— START Data excerpts —

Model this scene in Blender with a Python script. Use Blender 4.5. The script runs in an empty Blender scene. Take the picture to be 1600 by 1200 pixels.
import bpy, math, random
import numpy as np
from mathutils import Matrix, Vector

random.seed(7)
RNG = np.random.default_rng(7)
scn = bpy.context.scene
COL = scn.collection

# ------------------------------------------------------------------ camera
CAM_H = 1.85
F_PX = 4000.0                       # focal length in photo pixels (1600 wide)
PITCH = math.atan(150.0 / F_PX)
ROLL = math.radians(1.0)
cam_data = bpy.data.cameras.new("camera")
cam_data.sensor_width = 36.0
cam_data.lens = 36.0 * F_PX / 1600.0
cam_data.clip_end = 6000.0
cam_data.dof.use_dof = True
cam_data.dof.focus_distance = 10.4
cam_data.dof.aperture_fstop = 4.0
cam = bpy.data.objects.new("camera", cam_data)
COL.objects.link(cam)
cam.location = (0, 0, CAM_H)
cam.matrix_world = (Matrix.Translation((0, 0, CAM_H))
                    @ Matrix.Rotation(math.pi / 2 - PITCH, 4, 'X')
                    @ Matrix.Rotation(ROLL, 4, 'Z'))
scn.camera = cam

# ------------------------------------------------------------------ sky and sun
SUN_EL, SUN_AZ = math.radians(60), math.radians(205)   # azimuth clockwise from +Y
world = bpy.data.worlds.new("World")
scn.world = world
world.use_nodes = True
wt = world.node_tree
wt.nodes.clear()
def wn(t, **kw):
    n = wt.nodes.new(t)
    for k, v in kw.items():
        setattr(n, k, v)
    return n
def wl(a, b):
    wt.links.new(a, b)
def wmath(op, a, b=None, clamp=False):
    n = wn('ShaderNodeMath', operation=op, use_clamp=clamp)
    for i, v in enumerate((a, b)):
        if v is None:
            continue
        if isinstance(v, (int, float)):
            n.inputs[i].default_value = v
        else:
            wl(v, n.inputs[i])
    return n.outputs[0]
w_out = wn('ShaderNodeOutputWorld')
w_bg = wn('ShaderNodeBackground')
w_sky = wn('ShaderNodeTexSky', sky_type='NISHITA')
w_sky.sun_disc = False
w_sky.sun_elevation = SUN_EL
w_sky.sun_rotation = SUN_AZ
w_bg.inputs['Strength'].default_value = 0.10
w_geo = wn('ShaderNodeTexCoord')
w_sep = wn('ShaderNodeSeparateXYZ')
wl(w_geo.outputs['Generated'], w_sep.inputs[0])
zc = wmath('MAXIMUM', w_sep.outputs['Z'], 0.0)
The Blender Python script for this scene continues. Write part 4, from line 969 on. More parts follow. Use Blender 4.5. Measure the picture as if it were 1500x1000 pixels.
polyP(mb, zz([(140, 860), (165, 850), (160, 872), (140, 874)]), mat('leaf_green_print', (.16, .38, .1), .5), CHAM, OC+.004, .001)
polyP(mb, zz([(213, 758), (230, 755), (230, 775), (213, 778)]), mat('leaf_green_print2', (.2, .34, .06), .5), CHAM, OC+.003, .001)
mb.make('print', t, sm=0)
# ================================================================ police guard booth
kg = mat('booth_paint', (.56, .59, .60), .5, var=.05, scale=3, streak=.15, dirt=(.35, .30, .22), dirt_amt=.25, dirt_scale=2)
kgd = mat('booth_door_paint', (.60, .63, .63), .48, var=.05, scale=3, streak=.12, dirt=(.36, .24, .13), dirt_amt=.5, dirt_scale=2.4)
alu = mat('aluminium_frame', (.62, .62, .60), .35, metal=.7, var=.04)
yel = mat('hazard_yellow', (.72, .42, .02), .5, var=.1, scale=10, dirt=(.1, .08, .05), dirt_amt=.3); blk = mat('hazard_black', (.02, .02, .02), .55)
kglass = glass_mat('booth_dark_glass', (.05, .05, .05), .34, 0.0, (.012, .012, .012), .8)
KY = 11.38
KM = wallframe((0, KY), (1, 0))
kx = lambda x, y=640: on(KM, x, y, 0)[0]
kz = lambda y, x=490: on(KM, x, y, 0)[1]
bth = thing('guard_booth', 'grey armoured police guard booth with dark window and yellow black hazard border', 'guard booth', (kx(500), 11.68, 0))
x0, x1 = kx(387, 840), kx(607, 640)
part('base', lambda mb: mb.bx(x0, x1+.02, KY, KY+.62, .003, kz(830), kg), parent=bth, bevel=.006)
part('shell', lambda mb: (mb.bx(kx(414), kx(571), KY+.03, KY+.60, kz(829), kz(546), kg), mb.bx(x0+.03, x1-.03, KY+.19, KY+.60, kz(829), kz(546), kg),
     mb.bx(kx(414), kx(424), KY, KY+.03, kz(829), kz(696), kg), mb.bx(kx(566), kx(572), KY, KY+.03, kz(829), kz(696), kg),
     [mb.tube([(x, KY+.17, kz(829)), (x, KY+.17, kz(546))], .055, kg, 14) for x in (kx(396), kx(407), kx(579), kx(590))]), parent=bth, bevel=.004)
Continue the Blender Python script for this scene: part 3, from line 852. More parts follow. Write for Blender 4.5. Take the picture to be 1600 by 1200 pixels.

— END Data excerpts —

Problem description
Write down every line of the data exactly as it appears above.

Answer for this exercise
Model this scene in Blender with a Python script. Use Blender 4.5. The script runs in an empty Blender scene. Take the picture to be 1600 by 1200 pixels.
import bpy, math, random
import numpy as np
from mathutils import Matrix, Vector

random.seed(7)
RNG = np.random.default_rng(7)
scn = bpy.context.scene
COL = scn.collection

# ------------------------------------------------------------------ camera
CAM_H = 1.85
F_PX = 4000.0                       # focal length in photo pixels (1600 wide)
PITCH = math.atan(150.0 / F_PX)
ROLL = math.radians(1.0)
cam_data = bpy.data.cameras.new("camera")
cam_data.sensor_width = 36.0
cam_data.lens = 36.0 * F_PX / 1600.0
cam_data.clip_end = 6000.0
cam_data.dof.use_dof = True
cam_data.dof.focus_distance = 10.4
cam_data.dof.aperture_fstop = 4.0
cam = bpy.data.objects.new("camera", cam_data)
COL.objects.link(cam)
cam.location = (0, 0, CAM_H)
cam.matrix_world = (Matrix.Translation((0, 0, CAM_H))
                    @ Matrix.Rotation(math.pi / 2 - PITCH, 4, 'X')
                    @ Matrix.Rotation(ROLL, 4, 'Z'))
scn.camera = cam

# ------------------------------------------------------------------ sky and sun
SUN_EL, SUN_AZ = math.radians(60), math.radians(205)   # azimuth clockwise from +Y
world = bpy.data.worlds.new("World")
scn.world = world
world.use_nodes = True
wt = world.node_tree
wt.nodes.clear()
def wn(t, **kw):
    n = wt.nodes.new(t)
    for k, v in kw.items():
        setattr(n, k, v)
    return n
def wl(a, b):
    wt.links.new(a, b)
def wmath(op, a, b=None, clamp=False):
    n = wn('ShaderNodeMath', operation=op, use_clamp=clamp)
    for i, v in enumerate((a, b)):
        if v is None:
            continue
        if isinstance(v, (int, float)):
            n.inputs[i].default_value = v
        else:
            wl(v, n.inputs[i])
    return n.outputs[0]
w_out = wn('ShaderNodeOutputWorld')
w_bg = wn('ShaderNodeBackground')
w_sky = wn('ShaderNodeTexSky', sky_type='NISHITA')
w_sky.sun_disc = False
w_sky.sun_elevation = SUN_EL
w_sky.sun_rotation = SUN_AZ
w_bg.inputs['Strength'].default_value = 0.10
w_geo = wn('ShaderNodeTexCoord')
w_sep = wn('ShaderNodeSeparateXYZ')
wl(w_geo.outputs['Generated'], w_sep.inputs[0])
zc = wmath('MAXIMUM', w_sep.outputs['Z'], 0.0)
The Blender Python script for this scene continues. Write part 4, from line 969 on. More parts follow. Use Blender 4.5. Measure the picture as if it were 1500x1000 pixels.
polyP(mb, zz([(140, 860), (165, 850), (160, 872), (140, 874)]), mat('leaf_green_print', (.16, .38, .1), .5), CHAM, OC+.004, .001)
polyP(mb, zz([(213, 758), (230, 755), (230, 775), (213, 778)]), mat('leaf_green_print2', (.2, .34, .06), .5), CHAM, OC+.003, .001)
mb.make('print', t, sm=0)
# ================================================================ police guard booth
kg = mat('booth_paint', (.56, .59, .60), .5, var=.05, scale=3, streak=.15, dirt=(.35, .30, .22), dirt_amt=.25, dirt_scale=2)
kgd = mat('booth_door_paint', (.60, .63, .63), .48, var=.05, scale=3, streak=.12, dirt=(.36, .24, .13), dirt_amt=.5, dirt_scale=2.4)
alu = mat('aluminium_frame', (.62, .62, .60), .35, metal=.7, var=.04)
yel = mat('hazard_yellow', (.72, .42, .02), .5, var=.1, scale=10, dirt=(.1, .08, .05), dirt_amt=.3); blk = mat('hazard_black', (.02, .02, .02), .55)
kglass = glass_mat('booth_dark_glass', (.05, .05, .05), .34, 0.0, (.012, .012, .012), .8)
KY = 11.38
KM = wallframe((0, KY), (1, 0))
kx = lambda x, y=640: on(KM, x, y, 0)[0]
kz = lambda y, x=490: on(KM, x, y, 0)[1]
bth = thing('guard_booth', 'grey armoured police guard booth with dark window and yellow black hazard border', 'guard booth', (kx(500), 11.68, 0))
x0, x1 = kx(387, 840), kx(607, 640)
part('base', lambda mb: mb.bx(x0, x1+.02, KY, KY+.62, .003, kz(830), kg), parent=bth, bevel=.006)
part('shell', lambda mb: (mb.bx(kx(414), kx(571), KY+.03, KY+.60, kz(829), kz(546), kg), mb.bx(x0+.03, x1-.03, KY+.19, KY+.60, kz(829), kz(546), kg),
     mb.bx(kx(414), kx(424), KY, KY+.03, kz(829), kz(696), kg), mb.bx(kx(566), kx(572), KY, KY+.03, kz(829), kz(696), kg),
     [mb.tube([(x, KY+.17, kz(829)), (x, KY+.17, kz(546))], .055, kg, 14) for x in (kx(396), kx(407), kx(579), kx(590))]), parent=bth, bevel=.004)
Continue the Blender Python script for this scene: part 3, from line 852. More parts follow. Write for Blender 4.5. Take the picture to be 1600 by 1200 pixels.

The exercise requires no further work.